Diesbezüglich seien sich seine Kollegen aus den schnellen Disziplinen einig. "Das Problem ist, dass wir Athleten bei der FIS gar nichts zu sagen haben, und deswegen ändert sich da nichts." Schon vor zwei Jahren hätten die Abfahrer ihre Anliegen deponiert und zahlreiche Vorschläge gemacht. "Wir sind auf einen gemeinsamen Nenner gekommen. Jeder war der Meinung, dass wir damit unseren Sport erstens sicherer und zweitens interessanter machen können", sagte Kriechmayr. Das Ergebnis: "Es ist so ziemlich alles von der FIS abgeschmettert worden."
Sein Kollege Reichelt war als Athletensprecher auch lange - und vergeblich - als harter Kritiker der Entscheidungsabläufe innerhalb des Skiweltverbands aufgetreten. "Das Verhältnis Speed-Technik, das ich während meiner vier Jahre versucht habe zu ändern, passt nach wie vor nicht", meinte der 39-Jährige. "Ich habe mich relativ forsch dagegen aufgelehnt. Vielleicht muss man das diplomatischer machen."
Ruf nach einer Gewerkschaft
Kriechmayr nahm auch seinesgleichen an der Nase. "Wir haben oft über die Möglichkeit geredet, so wie es das in der Formel 1 gibt oder in anderen Sportarten, einer Fahrerkommission oder Gewerkschaft, oder wie immer man das dann nennt. Dann hätten wir Athleten auch wesentlich mehr Macht." Zustande kam die Skifahrer-Gewerkschaft aber nie.
In einer solchen könnte Kriechmayr seine Pläne deponieren. "Ich bin ein Fan von der Idee, die vier Grunddisziplinen zu lassen und da eine gleiche Rennverteilung zu machen. Dann wären für jeden gleich viele Rennen und man hätte auch nicht so viele im Kalender", meinte Kriechmayr. "Und das jetzige Format könnte man ein wenig aufpimpen - es gibt schon Möglichkeiten, um den ganzen Sport interessanter zu machen."
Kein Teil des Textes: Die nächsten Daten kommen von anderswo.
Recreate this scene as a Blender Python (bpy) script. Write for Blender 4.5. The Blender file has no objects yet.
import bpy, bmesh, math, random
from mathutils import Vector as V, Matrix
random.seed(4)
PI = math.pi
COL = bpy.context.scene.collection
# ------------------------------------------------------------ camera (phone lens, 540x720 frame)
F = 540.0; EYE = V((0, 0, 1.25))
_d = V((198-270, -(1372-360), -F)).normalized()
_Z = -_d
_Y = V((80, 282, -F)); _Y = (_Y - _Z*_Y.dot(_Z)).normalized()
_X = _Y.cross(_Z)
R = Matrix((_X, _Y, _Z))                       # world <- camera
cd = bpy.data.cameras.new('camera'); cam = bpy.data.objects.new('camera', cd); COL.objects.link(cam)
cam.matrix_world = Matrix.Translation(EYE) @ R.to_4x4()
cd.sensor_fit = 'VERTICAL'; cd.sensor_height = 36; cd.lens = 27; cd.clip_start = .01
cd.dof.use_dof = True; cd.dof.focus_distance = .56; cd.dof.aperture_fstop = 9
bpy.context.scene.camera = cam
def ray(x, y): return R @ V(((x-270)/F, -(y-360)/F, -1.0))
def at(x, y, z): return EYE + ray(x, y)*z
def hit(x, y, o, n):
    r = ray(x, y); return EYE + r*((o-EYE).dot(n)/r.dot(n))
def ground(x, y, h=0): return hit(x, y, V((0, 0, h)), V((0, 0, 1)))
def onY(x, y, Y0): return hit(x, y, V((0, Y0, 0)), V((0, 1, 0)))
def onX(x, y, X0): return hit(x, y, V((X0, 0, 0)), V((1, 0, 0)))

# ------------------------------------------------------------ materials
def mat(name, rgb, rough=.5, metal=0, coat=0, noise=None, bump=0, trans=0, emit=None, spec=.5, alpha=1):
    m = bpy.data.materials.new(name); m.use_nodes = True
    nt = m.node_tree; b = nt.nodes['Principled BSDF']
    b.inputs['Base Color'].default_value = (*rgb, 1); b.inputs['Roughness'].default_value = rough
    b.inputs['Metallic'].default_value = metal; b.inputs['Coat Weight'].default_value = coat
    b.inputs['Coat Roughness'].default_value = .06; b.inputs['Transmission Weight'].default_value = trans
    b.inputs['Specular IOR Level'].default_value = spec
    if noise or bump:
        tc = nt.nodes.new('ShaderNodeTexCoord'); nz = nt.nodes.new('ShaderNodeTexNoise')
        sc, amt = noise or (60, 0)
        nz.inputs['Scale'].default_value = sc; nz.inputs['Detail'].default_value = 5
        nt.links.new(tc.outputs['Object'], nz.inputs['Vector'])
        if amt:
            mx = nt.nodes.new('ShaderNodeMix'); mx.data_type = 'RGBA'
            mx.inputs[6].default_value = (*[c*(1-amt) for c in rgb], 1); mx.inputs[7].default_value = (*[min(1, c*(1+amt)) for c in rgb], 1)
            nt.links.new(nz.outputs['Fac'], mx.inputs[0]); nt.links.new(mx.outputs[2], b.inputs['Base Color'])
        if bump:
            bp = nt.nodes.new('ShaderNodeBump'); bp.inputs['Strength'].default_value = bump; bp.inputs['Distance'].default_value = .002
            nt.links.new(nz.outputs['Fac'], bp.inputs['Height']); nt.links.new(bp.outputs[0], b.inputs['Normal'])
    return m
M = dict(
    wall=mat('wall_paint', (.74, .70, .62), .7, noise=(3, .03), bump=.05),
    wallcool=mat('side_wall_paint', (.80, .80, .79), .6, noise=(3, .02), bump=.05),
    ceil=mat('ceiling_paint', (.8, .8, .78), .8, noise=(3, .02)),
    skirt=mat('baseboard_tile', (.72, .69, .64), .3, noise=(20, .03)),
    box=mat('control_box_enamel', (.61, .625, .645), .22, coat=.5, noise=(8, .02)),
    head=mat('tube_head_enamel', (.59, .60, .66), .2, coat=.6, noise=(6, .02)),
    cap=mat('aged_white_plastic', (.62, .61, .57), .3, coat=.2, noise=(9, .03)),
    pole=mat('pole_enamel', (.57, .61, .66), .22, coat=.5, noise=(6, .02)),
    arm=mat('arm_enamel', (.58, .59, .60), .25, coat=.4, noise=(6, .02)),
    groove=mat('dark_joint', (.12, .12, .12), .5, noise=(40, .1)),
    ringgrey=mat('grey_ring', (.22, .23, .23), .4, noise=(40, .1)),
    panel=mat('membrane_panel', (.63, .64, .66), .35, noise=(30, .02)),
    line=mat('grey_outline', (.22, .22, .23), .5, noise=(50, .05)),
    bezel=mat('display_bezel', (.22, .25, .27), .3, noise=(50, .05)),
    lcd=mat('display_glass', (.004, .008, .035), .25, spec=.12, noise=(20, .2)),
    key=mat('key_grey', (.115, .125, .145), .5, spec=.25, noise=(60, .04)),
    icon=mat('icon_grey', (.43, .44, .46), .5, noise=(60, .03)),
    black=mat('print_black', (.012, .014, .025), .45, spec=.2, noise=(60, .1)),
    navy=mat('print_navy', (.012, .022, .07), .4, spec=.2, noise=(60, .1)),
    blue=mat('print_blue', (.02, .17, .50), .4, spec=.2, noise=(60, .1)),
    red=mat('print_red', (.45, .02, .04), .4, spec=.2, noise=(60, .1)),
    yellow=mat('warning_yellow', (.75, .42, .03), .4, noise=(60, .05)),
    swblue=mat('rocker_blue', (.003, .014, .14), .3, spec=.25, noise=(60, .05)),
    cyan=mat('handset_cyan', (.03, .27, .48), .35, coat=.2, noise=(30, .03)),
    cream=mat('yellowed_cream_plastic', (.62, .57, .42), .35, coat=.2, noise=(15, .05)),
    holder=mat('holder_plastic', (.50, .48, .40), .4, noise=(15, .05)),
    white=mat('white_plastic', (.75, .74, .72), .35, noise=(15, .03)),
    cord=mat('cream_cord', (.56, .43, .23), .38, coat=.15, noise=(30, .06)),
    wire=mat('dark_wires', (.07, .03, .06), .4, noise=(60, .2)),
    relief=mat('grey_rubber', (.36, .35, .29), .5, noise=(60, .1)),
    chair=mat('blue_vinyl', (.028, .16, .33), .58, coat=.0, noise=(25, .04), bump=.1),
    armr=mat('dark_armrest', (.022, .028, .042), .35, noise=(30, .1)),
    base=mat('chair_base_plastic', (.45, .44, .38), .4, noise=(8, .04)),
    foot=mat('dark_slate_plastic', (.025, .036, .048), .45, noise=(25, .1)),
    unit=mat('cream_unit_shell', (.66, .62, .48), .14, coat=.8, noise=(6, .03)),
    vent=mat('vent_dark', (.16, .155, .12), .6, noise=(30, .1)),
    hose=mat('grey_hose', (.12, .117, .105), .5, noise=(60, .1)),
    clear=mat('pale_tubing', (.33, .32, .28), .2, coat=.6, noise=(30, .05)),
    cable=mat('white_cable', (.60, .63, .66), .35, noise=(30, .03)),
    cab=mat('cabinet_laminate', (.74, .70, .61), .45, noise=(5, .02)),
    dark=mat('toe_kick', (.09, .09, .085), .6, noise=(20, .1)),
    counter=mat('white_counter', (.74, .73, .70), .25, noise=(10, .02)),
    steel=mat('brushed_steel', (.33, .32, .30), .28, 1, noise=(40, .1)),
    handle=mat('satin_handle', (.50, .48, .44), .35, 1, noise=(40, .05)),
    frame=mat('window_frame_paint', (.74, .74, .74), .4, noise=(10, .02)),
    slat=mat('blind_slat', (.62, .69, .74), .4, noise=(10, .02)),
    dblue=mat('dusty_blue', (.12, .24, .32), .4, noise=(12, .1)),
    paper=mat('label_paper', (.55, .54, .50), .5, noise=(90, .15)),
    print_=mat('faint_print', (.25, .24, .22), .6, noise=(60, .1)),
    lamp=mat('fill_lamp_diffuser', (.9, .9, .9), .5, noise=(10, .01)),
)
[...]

Reizvoll wäre für ihn etwa eine Klassiker-Serie: "Man könnte ja, genauso wie es die Vierschanzentournee ist, drei Klassiker - Wengen, Kitzbühel, Garmisch - zusammenfassen und bisschen Preisgeld reinschmeißen. In Garmisch gewinnt dann derjenige, der gesamt die schnellste Zeit gefahren ist. Wenn einer alle drei Rennen gewinnt, gibt es noch einmal einen Jackpot." Er sei ein Riesenfan des alpinen Skisports, betonte Kriechmayr trotz aller Kritik. "Ich betreibe ihn leidenschaftlich gern. Aber vielleicht schaffen wir es, dass wir etwas verändern."